Is the microwave the perfect model for audio marketting?


I remember the first time my mother got interested in a microwave oven. They were brand new, full of promises of fast, convenient cooking and baking. She ended up with a Toshiba with a built in magnetic card reader. You could put in a recipe card and automatically program it, or you could get additional cards and program your own "recipes." This was decades before the Internet, home routers or anything like Wifi.

Last week installers took away my 19 year old Maytag and replaced it with a brand new LG. Full of "features" where it automatically guesses the power and time based on buttons such as "potato" or "popcorn." These are not even very smart features. They don’t weigh the potato or take the temperature of the item you are heating or listen for the popcorn to stop popping. They just look up settings from a table and away you go.

Honestly of the hundreds of features in this microwave I need the light and fan the most. Then the power and time. The first two features are never very good in any microwave. The latter two are the only one’s most of us end up using out of sheer frustration with the automated features.

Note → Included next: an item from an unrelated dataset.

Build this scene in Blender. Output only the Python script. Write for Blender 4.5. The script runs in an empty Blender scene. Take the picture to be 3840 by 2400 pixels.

Is this a model or metaphor for modern audio marketting? Are we constantly being sold a list of features which in the end don’t really matter so long as the light turns on and the frozen Tandori chicken meal is safe to eat?

erik_squires

Streaming software can be a steep learning curve, probably why some won't embrace streaming. I went diy route with the hardware, custom nearly everything, loved the challenge. Plug n play route also available on hardware side, can't avoid the software issue. Still, I'd rate the smartphone as a far more feature laden appliance vs the streamer. And modern cars, menus and sub menus on screens to control all manner of useless features, did we really ask for this?

I remember Microsoft applications bloatware.  Lots of stuff I didn't need just slowed the computer.

Agreed! Just turned 60 and find that my 13-year-old daughter is infinitely more adept at using smart phones, computers, steaming TV services, etc. than I am. What a shock, and here I thought I was young and with it.

With audio, however, she hasn’t a clue. Still likes Spotify on her phone and won’t touch the stereo, though invited to play her music.

I like a lot of the new features in cars, etc. but use very few of them. My favorites so far are automatic high beams, and being able to soup up a car with a custom program installed over the OBDII in the car.

@larsman  You are right.  The revolving platter is now such a ubiquitous feature I completely ignored it, but it's essential. 

It probably says something about me that most of my audio gear consists of black boxes that just sit there and perceptively do nothing.  The two most exciting features are headlessly managing the server/Roon and changing the volume with a remote.